[Start DATA SHOWN]

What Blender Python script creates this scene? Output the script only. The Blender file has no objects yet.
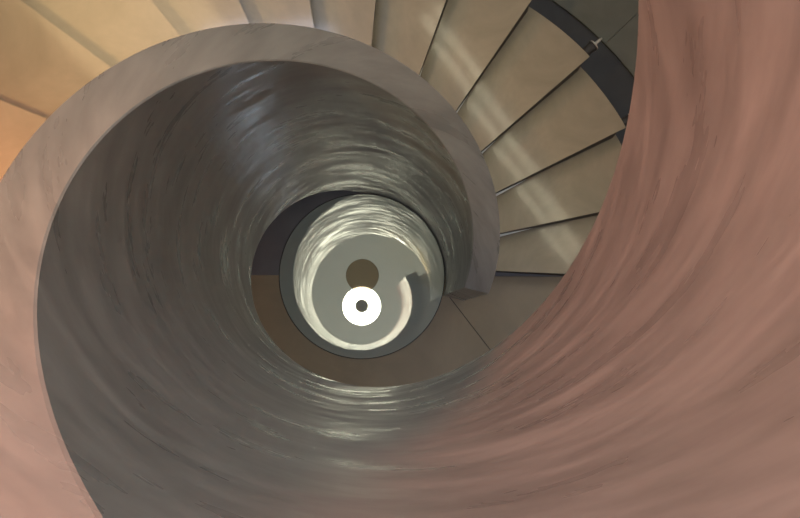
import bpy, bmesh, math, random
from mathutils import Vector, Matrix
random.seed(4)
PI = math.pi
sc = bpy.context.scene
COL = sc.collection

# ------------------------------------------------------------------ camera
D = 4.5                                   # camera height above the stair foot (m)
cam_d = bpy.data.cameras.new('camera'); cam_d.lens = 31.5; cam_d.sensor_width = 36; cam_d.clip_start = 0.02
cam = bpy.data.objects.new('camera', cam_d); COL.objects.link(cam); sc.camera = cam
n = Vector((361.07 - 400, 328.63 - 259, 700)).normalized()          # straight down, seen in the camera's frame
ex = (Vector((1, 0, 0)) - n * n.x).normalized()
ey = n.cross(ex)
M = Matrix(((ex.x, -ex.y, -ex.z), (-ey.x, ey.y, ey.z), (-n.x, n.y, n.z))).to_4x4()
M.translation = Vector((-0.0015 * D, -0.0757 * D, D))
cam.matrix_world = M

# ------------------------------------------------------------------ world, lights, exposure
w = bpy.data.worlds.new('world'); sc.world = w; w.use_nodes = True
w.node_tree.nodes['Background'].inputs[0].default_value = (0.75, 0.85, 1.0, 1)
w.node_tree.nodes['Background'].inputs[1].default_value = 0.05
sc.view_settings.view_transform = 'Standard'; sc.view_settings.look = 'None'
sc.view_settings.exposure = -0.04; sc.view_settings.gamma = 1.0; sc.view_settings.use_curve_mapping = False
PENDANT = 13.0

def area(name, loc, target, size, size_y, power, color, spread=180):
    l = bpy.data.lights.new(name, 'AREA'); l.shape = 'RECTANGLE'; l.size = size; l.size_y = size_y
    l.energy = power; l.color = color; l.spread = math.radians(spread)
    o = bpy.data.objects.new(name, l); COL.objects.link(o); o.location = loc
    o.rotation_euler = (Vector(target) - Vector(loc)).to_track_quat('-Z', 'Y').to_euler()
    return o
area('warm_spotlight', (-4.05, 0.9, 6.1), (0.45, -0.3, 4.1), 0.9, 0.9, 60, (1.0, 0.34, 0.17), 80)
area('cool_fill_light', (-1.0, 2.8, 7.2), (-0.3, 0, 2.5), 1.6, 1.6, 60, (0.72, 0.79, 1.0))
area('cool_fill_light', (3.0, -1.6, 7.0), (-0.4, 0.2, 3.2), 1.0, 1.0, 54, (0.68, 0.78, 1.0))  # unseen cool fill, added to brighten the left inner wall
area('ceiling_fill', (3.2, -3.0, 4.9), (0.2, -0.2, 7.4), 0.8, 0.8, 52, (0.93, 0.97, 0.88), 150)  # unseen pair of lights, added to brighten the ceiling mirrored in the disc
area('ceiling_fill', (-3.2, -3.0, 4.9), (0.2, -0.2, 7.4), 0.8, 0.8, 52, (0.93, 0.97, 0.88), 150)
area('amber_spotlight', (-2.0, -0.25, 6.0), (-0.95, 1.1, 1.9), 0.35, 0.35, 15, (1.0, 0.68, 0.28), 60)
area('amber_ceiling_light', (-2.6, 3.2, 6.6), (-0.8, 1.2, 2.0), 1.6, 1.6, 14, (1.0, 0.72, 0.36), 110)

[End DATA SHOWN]

State how many lines of the listing above hold the word "objects", with nothing but the number.

3